While reading James R. Miller’s piece, I was able to connect with a work that I read in my previous IDC class (The Peopling of New York) called “The Metropolis and Mental Life” by Georg Simmel. Simmel’s piece mentioned how people who live in cities eventually take on a blasé, indifferent perspective towards their surroundings since urban areas are filled with so many events and stimuli that it would be impossible to keep track of them all at once. Miller appears to add on to this theory by stating how urbanites feel disconnected with nature and often do not feel obligated to correct or at least improve some of the ecological issues that they encounter on a daily basis. As shown in the quote “…most Americans can identify hundreds of corporate logos, but fewer than ten native plant species” (Miller 430), they tend to be more concerned about finished materialistic products as opposed to their natural sources.

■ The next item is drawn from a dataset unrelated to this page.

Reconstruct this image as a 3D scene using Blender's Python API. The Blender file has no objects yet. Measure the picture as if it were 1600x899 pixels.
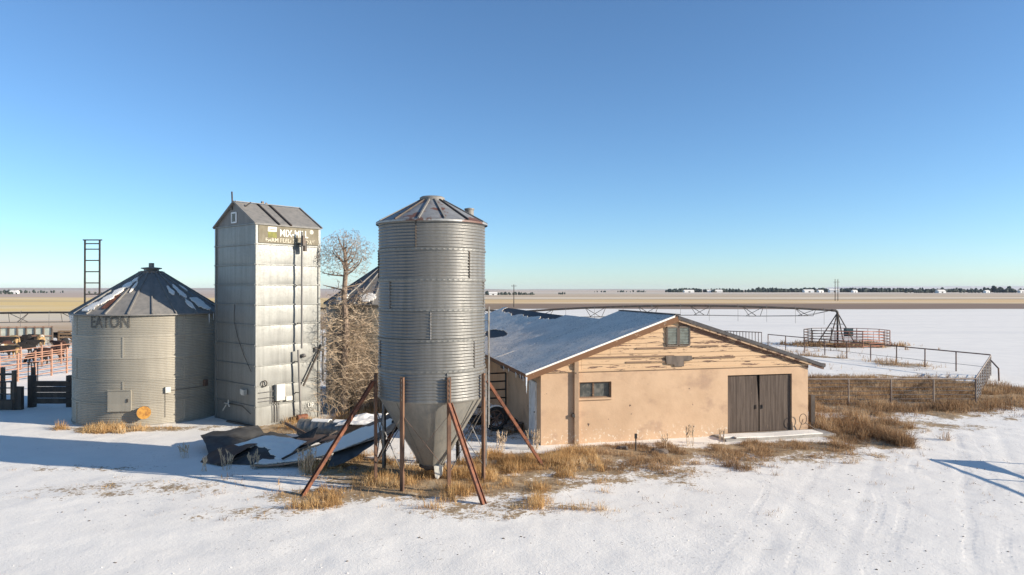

I agree with Miller that this has been caused by the fact that scientists, especially conservationists, have been very condemning and pessimistic when talking about ecological problems. From a psychological standpoint, this makes people feel helpless and worrisome, and leads them to believe that there is nothing that they can do to help their environments. If they are talked to from a more positive and enlightening approach as well as actively included in the process of beautifying and reconstructing their cities, they will feel more inclined to do so. In other words, bringing into the spotlight the biodiversity of the cities and encouraging their inhabitants to preserve it will be more successful than highlighting the consequences of continuous human harm to nature.

Despite the fact that there is still a lot of work to be done, I believe that considerable progress has been made to bring city-dwellers closer to nature. In addition to the green rooftops being built to reduce the urban heat island effect, I learned in one of my previous classes that in Harare, Zimbabwe, buildings are being constructed like anthills both in shape and material so that they can be cooled down by themselves without using fans or air conditioners. Such biomimicry can definitely garner the interest of the general public, and ordinary people can change their lives by simply observing how plants and animals have adapted to some of the obstacles that they face and recreating them for themselves. Overall, I thought that Miller’s piece did an excellent job at identifying and proposing solutions to the detachment between people in cities and their environments, and I especially liked how it tied ecology with psychology, sociology, anthropology, and other social sciences.